I suggested using SFTP because our application has good support for it. My interlocutor absolutely wants FTP+S (FTP+TLS) which we currently don't support and would need to develop.
I argued that I did not see any real benefit in FTP+S over SFTP since both offer solid traffic encryption. SFTP is readily available and can be made even more secure with public key authentification. Last but not least, its single connection mode makes it much nicer to use behind corporate firewalls.
The sysadmin almost called me an idiot, stating that SFTP works on top of SSH which is a protocol designed for administration purpose, and that opening a SSH port for any other use than administration is clearly a bad idea because it opens a broad attack vector against the host system.

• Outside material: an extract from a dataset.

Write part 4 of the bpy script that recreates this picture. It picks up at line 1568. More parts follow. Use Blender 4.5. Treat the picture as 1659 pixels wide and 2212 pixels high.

I am wondering if this argument is valid. There seem to be various ways to restrict a SSH session to only allow SFTP file transfer. There is the internal-sftp subsystem that comes with openSSH, where you can easily set up a chroot and disable TCP forwarding. I even heard about solutions that presumably allow users to connect via SFTP without requiring an entry in the passwd file... I do not see any clear problem with SFTP that you would not have with FTP+S, but I could be missing something?
So, despite of the restrictions that you can apply to SSH, is FTP+S a better option for file transfers, security wise?